» **AIM OF THE EXERCISE**
Extract, unchanged, each line of the listing below from its first line through the line that contains "S.view_settings.gamma = 1", inclusive, and nothing else.

= = = = = = =

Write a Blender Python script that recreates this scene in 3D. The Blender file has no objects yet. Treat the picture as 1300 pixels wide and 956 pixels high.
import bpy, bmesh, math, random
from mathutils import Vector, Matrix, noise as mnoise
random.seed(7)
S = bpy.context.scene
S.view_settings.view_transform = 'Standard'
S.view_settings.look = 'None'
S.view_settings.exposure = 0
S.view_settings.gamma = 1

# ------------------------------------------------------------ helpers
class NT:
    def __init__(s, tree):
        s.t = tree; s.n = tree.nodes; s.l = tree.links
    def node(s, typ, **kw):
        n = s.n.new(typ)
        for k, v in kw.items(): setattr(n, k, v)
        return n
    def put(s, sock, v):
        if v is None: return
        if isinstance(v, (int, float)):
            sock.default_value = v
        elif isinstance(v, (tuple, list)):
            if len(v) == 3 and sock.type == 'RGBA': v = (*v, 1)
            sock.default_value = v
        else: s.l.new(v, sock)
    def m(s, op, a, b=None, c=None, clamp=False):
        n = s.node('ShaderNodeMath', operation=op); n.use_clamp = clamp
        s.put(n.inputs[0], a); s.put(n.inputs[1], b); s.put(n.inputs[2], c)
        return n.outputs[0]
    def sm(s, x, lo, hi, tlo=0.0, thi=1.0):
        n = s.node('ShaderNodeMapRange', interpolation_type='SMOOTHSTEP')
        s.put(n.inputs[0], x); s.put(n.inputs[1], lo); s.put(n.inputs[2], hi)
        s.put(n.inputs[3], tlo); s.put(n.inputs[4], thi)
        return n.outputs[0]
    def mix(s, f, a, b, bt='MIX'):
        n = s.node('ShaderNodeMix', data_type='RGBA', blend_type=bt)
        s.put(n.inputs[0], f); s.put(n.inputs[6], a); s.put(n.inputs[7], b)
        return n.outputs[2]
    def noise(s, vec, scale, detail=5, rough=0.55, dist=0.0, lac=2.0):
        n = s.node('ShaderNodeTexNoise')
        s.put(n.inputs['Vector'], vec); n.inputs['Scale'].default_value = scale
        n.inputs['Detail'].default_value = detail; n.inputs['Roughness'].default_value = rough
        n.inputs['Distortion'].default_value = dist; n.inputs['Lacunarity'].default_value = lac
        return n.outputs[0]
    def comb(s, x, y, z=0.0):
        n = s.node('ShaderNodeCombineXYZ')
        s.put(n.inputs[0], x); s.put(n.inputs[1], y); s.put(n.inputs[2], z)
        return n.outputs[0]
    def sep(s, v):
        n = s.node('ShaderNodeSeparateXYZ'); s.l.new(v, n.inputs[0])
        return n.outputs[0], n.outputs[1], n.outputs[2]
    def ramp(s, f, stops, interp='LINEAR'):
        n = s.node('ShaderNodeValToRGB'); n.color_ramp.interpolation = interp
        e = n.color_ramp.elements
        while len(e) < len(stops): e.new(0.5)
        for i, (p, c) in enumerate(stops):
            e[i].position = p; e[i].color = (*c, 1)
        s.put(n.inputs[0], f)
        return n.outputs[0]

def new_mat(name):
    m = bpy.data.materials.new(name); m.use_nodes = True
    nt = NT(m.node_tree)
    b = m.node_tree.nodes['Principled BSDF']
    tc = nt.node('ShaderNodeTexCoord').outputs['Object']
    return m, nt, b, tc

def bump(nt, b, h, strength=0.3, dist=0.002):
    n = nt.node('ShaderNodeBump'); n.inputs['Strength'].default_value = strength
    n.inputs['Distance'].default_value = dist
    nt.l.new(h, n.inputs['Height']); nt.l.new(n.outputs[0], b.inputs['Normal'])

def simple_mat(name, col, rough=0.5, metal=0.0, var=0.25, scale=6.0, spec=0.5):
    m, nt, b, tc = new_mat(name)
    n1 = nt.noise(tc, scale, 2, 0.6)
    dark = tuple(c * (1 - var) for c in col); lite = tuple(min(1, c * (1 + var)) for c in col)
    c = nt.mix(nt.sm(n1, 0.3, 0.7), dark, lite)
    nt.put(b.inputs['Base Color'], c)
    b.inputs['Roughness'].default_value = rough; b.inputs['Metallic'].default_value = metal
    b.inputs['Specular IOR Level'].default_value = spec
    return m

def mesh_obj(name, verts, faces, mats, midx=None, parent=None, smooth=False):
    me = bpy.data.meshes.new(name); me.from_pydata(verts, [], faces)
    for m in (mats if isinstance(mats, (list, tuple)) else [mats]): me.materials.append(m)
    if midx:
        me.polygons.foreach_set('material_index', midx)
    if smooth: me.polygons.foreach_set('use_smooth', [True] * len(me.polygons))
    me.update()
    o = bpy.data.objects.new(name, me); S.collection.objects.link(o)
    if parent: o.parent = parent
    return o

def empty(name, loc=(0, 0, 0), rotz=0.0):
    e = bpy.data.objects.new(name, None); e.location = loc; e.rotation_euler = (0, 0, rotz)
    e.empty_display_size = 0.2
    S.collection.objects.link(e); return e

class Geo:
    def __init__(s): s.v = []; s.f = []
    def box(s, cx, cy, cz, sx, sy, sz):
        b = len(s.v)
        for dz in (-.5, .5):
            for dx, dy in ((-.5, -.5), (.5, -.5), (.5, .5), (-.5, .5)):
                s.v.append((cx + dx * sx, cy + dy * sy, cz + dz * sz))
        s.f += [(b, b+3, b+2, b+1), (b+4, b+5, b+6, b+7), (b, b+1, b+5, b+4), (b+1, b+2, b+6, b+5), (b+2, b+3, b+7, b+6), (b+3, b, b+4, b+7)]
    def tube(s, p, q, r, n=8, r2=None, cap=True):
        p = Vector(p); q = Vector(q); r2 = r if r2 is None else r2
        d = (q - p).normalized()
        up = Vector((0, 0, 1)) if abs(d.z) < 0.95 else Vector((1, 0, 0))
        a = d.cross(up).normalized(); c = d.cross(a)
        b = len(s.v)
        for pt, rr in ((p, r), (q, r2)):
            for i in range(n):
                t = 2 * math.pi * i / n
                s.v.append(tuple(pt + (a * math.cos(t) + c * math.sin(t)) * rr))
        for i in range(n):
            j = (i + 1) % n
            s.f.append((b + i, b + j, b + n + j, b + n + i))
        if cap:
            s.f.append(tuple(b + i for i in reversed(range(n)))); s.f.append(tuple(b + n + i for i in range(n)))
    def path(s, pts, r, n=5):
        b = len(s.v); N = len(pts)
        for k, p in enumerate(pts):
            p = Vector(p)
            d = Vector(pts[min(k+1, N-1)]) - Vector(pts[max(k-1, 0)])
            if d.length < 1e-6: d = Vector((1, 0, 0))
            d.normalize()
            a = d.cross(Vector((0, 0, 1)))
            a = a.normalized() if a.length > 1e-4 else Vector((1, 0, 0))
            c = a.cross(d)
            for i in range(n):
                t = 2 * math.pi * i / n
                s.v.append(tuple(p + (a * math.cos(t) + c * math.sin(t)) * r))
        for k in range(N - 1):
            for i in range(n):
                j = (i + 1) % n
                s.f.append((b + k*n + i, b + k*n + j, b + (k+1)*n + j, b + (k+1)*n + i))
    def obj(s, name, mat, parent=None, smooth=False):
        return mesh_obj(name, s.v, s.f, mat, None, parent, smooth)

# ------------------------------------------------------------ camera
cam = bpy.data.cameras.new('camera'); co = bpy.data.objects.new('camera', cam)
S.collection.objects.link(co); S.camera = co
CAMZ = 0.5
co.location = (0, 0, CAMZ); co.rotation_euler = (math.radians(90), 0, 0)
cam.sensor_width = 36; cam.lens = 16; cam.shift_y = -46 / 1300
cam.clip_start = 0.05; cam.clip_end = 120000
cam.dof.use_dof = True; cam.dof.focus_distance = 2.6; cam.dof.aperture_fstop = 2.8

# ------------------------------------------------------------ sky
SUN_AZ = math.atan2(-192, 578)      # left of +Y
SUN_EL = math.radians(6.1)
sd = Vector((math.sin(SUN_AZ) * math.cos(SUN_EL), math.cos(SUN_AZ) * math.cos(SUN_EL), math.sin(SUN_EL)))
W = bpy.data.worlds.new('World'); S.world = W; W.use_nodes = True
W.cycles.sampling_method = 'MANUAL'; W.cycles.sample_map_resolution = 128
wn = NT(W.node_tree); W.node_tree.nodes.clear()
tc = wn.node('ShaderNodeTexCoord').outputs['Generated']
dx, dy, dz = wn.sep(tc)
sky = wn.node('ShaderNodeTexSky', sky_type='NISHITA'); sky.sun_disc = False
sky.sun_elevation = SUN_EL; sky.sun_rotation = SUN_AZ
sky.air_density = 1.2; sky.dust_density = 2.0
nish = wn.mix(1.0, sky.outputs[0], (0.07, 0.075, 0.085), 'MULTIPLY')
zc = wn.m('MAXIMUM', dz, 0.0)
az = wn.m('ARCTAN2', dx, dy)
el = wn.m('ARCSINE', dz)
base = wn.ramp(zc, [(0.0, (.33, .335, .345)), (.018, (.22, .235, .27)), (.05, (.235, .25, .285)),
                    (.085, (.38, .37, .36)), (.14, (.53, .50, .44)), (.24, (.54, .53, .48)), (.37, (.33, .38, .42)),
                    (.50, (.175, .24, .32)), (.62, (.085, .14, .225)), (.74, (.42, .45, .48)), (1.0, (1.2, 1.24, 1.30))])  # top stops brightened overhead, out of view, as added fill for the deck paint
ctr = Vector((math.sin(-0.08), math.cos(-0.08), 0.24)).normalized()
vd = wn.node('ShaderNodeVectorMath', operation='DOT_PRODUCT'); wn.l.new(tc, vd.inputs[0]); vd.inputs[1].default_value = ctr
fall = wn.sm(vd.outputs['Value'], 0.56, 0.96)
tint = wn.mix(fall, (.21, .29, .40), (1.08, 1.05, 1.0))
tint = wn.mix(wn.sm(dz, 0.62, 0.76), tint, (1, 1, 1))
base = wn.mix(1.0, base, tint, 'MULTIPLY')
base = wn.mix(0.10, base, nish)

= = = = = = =

» **EXERCISE RESPONSE**
Write a Blender Python script that recreates this scene in 3D. The Blender file has no objects yet. Treat the picture as 1300 pixels wide and 956 pixels high.
import bpy, bmesh, math, random
from mathutils import Vector, Matrix, noise as mnoise
random.seed(7)
S = bpy.context.scene
S.view_settings.view_transform = 'Standard'
S.view_settings.look = 'None'
S.view_settings.exposure = 0
S.view_settings.gamma = 1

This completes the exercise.